> TASK REQUIREMENTS:
In the listing below, find the line with "from mathutils import Vector, Matrix", then repeat exactly every line from the top through that one.

> DATASET CONTENT:

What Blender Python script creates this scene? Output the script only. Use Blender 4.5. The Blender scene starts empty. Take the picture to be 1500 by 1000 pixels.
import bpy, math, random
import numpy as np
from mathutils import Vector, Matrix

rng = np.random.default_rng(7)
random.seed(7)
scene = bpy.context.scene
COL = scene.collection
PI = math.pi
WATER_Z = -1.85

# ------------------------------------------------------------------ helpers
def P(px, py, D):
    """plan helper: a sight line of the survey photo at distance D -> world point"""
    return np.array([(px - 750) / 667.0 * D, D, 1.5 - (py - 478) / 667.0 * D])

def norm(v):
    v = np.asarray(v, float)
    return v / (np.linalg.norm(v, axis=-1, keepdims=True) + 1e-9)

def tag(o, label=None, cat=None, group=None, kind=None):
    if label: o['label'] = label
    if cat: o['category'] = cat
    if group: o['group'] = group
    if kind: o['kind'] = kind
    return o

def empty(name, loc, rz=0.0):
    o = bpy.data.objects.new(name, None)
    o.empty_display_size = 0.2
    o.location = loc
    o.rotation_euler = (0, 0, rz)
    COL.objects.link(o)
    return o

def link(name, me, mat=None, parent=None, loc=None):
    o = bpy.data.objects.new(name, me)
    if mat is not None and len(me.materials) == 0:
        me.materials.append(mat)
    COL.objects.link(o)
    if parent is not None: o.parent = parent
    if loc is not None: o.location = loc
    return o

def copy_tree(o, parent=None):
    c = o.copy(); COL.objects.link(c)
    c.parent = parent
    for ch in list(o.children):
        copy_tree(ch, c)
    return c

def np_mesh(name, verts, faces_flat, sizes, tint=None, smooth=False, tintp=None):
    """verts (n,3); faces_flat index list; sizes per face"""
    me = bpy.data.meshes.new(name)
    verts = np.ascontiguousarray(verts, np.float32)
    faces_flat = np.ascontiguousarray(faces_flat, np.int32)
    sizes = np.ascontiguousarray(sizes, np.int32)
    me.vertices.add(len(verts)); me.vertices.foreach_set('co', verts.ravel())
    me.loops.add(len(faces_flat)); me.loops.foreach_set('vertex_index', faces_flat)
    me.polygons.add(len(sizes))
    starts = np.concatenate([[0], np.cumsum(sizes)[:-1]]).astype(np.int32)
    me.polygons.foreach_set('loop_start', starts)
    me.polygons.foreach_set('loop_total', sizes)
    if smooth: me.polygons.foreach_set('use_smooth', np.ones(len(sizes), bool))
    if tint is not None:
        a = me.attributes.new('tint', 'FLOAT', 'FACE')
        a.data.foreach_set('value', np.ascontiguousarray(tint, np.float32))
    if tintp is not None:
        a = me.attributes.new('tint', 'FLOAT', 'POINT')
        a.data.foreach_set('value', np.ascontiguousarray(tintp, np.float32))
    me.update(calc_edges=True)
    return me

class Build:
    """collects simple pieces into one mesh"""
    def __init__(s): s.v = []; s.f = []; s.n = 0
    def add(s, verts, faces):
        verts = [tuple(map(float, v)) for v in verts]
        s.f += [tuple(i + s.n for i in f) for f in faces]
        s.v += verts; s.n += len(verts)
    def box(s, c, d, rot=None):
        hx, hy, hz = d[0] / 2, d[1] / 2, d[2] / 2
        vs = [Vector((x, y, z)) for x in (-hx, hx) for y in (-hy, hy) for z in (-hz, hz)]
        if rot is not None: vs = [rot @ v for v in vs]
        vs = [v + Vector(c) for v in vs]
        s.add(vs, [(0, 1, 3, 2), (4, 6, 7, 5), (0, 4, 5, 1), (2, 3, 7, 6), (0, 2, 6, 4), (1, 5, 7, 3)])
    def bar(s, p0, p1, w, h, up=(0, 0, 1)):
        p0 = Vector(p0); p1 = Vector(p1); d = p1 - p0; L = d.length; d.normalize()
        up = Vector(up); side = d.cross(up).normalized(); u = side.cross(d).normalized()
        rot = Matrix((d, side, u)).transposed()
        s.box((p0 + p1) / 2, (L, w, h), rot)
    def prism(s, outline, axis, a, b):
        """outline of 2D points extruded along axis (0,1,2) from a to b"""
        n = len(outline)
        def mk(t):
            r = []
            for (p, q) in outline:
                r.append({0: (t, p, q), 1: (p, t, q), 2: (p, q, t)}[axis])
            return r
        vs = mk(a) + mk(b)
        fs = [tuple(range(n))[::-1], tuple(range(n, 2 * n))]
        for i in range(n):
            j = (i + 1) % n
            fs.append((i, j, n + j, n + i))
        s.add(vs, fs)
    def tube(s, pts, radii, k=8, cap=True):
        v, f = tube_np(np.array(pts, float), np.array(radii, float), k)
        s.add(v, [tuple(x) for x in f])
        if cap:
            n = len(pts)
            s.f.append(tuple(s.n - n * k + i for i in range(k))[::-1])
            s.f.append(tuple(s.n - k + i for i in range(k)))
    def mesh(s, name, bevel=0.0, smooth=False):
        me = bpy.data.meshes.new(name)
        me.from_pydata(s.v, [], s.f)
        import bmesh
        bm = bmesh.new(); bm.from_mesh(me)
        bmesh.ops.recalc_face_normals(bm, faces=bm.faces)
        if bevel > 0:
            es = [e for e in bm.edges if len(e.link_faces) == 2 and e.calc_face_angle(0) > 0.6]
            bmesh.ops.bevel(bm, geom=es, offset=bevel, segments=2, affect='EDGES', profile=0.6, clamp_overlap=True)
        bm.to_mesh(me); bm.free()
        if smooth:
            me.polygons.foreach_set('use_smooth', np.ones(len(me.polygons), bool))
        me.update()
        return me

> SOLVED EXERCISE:
What Blender Python script creates this scene? Output the script only. Use Blender 4.5. The Blender scene starts empty. Take the picture to be 1500 by 1000 pixels.
import bpy, math, random
import numpy as np
from mathutils import Vector, Matrix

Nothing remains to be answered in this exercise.